Kasi

She/her

"I’m proud of myself for starting to figure out who I want to be and how I want to spend my time and what kinds of people I want to surround myself with.

For me, embracing my queerness coincided with becoming an adult and learning how to be in healthy relationships with myself and other people. I was 22 and excited and scared and had no idea what I was doing. I went on so many first dates where I told my whole dramatic coming out story in the first 10 minutes, and of course, never heard from the person again. I have so much compassion for that bright-eyed, newly queered me, but I’m so happy (and feel so lucky) that in the past 5 years I’ve gotten to a place of feeling solid enough in myself and this part of my identity that I don’t feel like I constantly have to explain it to people.
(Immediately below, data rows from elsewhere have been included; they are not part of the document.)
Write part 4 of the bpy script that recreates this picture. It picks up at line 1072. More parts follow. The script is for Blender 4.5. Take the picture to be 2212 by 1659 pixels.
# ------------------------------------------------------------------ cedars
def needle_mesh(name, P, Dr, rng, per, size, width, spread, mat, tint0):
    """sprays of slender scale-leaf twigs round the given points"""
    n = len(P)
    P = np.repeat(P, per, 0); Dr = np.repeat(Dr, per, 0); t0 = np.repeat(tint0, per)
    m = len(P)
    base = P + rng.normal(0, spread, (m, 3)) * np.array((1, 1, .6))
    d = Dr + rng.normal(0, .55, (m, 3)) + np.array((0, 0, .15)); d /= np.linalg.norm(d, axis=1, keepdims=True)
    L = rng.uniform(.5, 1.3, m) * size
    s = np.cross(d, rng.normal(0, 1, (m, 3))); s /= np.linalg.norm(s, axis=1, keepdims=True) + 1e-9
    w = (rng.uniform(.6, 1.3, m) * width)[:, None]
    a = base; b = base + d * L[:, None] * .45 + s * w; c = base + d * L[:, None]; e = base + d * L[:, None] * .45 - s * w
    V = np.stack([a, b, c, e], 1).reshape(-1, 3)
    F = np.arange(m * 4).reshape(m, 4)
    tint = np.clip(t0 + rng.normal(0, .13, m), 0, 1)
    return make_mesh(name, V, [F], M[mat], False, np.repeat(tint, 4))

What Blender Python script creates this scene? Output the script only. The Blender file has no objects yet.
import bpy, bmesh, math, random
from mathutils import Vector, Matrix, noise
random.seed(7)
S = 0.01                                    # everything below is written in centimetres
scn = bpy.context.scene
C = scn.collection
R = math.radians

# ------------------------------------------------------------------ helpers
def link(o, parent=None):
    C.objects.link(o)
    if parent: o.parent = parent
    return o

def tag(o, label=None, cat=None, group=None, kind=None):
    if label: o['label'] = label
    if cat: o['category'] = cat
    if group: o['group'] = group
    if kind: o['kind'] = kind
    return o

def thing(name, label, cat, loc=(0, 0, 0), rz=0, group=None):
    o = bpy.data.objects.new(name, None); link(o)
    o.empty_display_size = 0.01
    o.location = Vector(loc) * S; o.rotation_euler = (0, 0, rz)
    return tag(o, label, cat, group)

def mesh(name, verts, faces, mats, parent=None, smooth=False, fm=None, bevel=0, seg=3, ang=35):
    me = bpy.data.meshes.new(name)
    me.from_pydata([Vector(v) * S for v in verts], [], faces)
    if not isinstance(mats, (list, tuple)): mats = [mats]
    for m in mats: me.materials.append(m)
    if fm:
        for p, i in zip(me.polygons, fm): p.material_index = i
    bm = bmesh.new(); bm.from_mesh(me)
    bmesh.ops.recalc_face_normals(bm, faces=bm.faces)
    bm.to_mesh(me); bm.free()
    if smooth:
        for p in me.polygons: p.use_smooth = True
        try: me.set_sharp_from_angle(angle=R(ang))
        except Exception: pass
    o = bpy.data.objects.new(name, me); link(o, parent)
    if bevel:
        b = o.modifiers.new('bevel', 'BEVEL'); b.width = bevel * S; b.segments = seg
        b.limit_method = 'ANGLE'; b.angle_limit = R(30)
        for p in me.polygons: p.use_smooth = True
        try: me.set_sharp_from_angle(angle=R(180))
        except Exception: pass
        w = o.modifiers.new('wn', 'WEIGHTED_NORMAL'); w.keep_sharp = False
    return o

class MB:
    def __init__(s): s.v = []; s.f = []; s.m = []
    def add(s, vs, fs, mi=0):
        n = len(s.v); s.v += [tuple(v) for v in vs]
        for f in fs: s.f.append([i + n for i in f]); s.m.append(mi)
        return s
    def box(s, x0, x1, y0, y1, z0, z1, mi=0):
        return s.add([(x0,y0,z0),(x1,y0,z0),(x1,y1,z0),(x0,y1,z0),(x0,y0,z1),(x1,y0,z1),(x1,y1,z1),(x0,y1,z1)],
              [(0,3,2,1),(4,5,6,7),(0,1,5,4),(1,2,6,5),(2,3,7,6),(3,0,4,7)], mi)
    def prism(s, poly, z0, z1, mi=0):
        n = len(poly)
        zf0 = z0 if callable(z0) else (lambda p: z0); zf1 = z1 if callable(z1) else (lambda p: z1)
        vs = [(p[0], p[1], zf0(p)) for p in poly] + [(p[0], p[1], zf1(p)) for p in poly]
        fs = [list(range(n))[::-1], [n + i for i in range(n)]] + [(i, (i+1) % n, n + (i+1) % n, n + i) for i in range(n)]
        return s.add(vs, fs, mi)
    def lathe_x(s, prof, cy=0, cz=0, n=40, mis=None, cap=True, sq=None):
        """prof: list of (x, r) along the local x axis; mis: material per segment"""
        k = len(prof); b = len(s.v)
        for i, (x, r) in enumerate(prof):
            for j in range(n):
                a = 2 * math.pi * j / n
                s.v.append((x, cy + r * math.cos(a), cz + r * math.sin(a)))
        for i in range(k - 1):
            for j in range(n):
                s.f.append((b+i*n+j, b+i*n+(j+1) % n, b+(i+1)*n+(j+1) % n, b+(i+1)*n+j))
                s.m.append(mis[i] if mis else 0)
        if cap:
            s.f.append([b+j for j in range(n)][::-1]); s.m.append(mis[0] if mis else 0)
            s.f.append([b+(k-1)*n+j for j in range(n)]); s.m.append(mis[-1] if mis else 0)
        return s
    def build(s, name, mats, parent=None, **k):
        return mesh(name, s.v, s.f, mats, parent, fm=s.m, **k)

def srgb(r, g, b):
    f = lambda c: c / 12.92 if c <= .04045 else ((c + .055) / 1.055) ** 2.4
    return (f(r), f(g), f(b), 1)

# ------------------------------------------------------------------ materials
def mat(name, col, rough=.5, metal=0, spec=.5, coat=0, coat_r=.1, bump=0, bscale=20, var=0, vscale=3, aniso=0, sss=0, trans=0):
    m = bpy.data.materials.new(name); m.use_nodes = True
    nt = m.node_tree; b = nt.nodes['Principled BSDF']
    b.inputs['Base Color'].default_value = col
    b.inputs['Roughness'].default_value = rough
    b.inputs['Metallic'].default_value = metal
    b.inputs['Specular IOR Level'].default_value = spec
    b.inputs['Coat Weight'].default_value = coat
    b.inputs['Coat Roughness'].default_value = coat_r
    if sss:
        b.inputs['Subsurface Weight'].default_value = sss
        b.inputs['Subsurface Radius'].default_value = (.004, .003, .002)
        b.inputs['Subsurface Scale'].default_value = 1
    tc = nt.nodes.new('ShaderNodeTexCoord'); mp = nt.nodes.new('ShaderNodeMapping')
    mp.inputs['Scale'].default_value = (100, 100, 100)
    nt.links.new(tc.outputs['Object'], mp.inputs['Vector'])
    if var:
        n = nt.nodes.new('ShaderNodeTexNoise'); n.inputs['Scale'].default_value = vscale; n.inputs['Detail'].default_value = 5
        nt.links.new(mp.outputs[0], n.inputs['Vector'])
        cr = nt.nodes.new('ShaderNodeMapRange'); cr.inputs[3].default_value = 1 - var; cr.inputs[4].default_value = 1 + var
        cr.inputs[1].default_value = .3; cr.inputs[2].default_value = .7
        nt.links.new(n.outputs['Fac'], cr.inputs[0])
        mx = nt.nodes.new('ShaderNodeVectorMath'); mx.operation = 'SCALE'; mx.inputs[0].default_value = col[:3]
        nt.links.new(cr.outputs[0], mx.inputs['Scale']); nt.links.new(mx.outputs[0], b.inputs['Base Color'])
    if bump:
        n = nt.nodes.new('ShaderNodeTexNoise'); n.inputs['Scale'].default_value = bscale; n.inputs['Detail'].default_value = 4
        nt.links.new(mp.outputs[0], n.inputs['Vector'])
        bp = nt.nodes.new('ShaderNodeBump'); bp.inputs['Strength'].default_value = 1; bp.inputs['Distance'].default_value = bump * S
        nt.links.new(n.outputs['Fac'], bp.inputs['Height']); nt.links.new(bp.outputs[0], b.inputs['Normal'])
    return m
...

Being queer is about taking myself seriously and knowing my boundaries and being part of communities that make queerness feel like the norm. I’m proud of myself for getting out of relationships where I felt smothered because I was so attached to the other person that I forgot who I was — and giving myself time and space to reconnect with things I love to do, like making art, playing music, and spending lots of time outside. For me, realizing I was queer was the beginning of learning how to take care of myself. Even though I’ve been “out” for almost 5 years, sharing these thoughts publicly still feels vulnerable. But I think visibility is really important. And I'm proud of myself for being vulnerable."